IMHO you have got this all back to front.
The high horizontal H and low vertical V compliance of the LT arm is actually a huge advantage, and not at all the crippling problem that you describe.
The fact that a pivoting arm cannot separate H and V compliance is in fact the inherent weakness, not a strength.
Saying that the cartridge suspension compliance is the same H and V, and so the arm needs the same “to match the cartridge”, ignores what this is all about.
It’s all about achieving target resonance frequencies that won’t cause oscillations when the stylus encounters warps (vertical, up to 10 Hz, ideally undamped/steep slope) and eccentricities (horizontal, 1-2 Hz, ideally smoothly damped) in the record. These targets are very different in the V and H, hence the ideal effective mass is very different in the V and H, by a factor of 25 to 50.
Impossible with the pivoting arm, which is stuck with a factor of 1, so they just pick a rough compromise target resonance, somewhere in the middle*.

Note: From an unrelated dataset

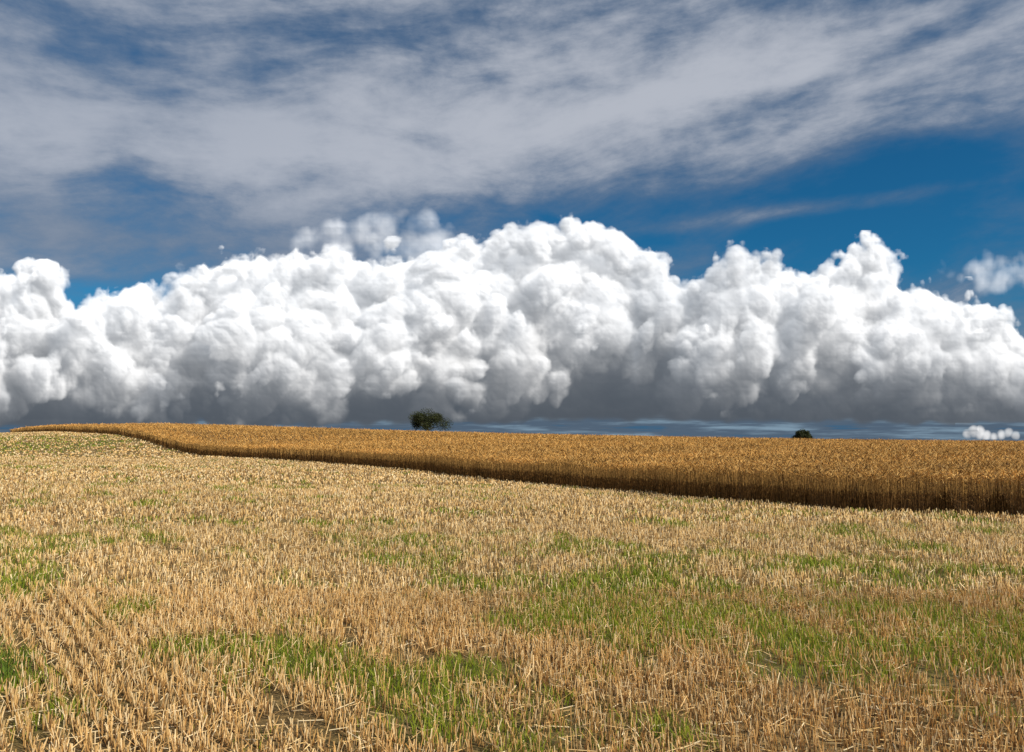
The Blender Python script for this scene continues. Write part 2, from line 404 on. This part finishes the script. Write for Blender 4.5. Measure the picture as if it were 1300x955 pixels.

Fully achievable with a LT, because the H and V effective mass can be individually tuned. Even the different H and V dampening targets can be achieved.
Even if an effective mass H/V of 25 to 50 is impractical, a factor of 10 is still 10 times better than a pivoting arm.
cheers
* [Your claim that is *has to be* somewhere in the middle, and that the compromise point is perfect and should be constant, is exactly wrong. The fact that PL makes a similar claim is not good for his reputation.]